A molecule, therefore, may consist of any number of atoms of the same element, or may be formed of the union of the atoms of two different elements. In the preceding article we have learned that the atom of hydrogen or carbon, however, is divisible, at least theoretically if not experimentally, as we came to the conclusion that all atoms are composed of infinitesimal aetherial atoms, which are synonymous with atoms of electricity.
Whether we shall ever be able to experimentally prove the existence of such an atom remains to be seen, though Dr. Larmor states that the atomicity of electricity is coming within the scope of direct experiment; while the researches of Professors Crookes and J. J. Thomson have undoubtedly given direct evidence of the existence of corpuscles, which are part of the atoms of the various elements.
When we try to conceive, however, of the manner in which the various elements can be formed from one primary medium, that is, the Aether or electricity, we find it difficult to arrive at a simple physical conception of the process involved.
We are indebted to Professor J. J. Thomson for what is practically the only simple physical conception of the method in which various elements may be formed from that medium, which gives unity to the whole of the universe. In the Adams Prize Essay of 1883 Professor Thomson indicated a theory based on the vortex atom ([Art. 43]) which satisfactorily accounted for the various laws which governed gaseous matter, and also showed how the varied chemical combinations might be physically conceived as being produced from one primary medium.
In this theory we have to conceive of the vortex atom as possessing a hollow core, while in our conception of an aetherial atom ([Art. 43]) we conceived it as being more of a spherical or globular form than ring-shaped. We have, then, to consider the atom of any element as being composed of a vortex ring of various thickness, the thickness of the ring being an indication of its atomic weight.
Each vortex ring must also be conceived as itself being composed of a number of aetherial atoms, or atoms of electricity, the number of such atoms being proportionate to the respective atomic weights of the various elements. Dr. Larmor suggests that a vortex ring may have this constitution in his work on Aether and Matter.

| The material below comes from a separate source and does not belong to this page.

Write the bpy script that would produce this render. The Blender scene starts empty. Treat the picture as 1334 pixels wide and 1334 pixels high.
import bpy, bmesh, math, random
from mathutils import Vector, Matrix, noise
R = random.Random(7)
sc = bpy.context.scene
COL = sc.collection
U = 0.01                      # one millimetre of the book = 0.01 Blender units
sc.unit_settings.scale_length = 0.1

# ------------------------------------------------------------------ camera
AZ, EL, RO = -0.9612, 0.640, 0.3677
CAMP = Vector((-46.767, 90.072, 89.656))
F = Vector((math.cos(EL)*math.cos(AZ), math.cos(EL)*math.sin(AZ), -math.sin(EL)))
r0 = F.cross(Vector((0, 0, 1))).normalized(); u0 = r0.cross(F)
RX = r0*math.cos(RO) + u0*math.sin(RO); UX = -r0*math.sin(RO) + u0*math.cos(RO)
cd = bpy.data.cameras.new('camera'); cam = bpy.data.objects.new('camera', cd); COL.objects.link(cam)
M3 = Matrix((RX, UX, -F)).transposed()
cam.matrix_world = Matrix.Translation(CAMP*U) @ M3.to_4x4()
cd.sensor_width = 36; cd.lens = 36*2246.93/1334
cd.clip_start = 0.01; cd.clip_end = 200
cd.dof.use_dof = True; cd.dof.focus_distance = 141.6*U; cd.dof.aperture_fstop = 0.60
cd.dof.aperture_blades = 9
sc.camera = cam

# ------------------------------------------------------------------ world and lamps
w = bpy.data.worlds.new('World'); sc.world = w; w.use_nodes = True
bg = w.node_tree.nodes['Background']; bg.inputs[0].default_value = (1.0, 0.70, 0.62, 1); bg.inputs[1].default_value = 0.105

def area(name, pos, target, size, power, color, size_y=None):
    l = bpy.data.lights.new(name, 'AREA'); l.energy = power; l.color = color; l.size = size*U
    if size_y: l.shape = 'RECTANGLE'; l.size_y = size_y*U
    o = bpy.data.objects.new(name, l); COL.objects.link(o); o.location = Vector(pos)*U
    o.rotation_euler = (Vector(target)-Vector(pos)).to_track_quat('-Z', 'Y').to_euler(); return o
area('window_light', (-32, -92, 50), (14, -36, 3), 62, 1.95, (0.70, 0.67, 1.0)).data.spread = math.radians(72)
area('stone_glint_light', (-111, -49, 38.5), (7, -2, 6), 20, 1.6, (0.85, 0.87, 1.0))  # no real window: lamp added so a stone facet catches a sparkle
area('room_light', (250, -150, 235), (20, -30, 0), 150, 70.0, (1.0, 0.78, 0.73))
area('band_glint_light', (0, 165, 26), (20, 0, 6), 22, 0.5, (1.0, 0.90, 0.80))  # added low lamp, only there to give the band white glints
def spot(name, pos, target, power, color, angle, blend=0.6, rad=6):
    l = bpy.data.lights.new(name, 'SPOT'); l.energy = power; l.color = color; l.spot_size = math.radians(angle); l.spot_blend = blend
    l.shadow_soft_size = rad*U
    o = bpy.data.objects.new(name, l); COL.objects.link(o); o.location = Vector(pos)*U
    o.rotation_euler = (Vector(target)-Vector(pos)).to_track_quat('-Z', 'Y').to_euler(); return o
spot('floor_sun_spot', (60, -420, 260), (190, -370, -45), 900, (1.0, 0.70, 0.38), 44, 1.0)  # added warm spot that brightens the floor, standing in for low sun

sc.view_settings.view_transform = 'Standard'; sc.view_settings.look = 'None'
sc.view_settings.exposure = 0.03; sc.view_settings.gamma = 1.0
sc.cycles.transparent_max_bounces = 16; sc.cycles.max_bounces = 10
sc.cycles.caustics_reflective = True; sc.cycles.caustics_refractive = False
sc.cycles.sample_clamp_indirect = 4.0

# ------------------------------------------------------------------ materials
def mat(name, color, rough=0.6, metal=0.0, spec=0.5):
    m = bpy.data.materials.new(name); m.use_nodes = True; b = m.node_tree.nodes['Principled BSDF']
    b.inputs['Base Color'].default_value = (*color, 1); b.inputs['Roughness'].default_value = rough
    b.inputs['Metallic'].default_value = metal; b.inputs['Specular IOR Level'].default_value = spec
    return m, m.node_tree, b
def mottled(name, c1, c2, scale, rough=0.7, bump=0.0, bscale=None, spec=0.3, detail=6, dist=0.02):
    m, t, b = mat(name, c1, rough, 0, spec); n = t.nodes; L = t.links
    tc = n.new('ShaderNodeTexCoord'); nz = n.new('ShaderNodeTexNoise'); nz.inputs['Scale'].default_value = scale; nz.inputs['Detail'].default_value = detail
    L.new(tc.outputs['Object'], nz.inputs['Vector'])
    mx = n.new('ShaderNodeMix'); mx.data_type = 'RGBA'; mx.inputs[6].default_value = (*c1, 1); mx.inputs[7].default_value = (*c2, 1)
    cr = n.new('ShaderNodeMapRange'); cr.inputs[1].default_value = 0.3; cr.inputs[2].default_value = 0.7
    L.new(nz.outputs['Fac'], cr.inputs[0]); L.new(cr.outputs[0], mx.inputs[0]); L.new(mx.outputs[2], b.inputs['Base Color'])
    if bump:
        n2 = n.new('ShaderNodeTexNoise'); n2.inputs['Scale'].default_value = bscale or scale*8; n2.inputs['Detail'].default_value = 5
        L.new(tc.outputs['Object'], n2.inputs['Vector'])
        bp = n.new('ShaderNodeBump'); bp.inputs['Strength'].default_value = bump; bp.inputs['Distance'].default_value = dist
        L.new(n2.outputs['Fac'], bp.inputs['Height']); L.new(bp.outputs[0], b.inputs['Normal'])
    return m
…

According to Professor J. J. Thomson, then, any vortex ring, which we have supposed to be constituted of aetherial atoms, or atoms of electricity, may unite with any other vortex ring, thus producing a vortex ring of double density, which would possess double the electricity of the unit vortex ring. If we united three vortex rings, then the result would be an atom of threefold the density and strength of the unit vortex ring.
We might conceive of four or any number of these rings uniting together to form a separate element, and then each element would simply be a multiple of the unit vortex ring, and so possess regular multiples of the atoms of electricity, each multiple representing a distinct element.
We will now let Professor Thomson speak for himself on the matter, and will describe the theory in his own words, always keeping in mind the hypothesis that the unit vortex ring is itself composed of a definite number of atoms of electricity or electrons, as proved by Faraday. See Appendix C.
In the work already referred to, Professor Thomson states: “We may suppose that the union or pairing in this way of two vortex rings of different kinds is what takes place, when two elements of which these vortex rings are atoms combine chemically; while, if the vortex rings are of the same kind, this process is what occurs when atoms combine to form molecules. Now let us suppose that the atoms of different chemical elements are made up of vortex rings, all of the same strength, but that some of these elements consist of only one ring, others of two rings linked together, others of three loops, and so on. Then if any of these rings combine to form a permanent combination, the strength of all the primaries in the system so formed by the combination must be equal.”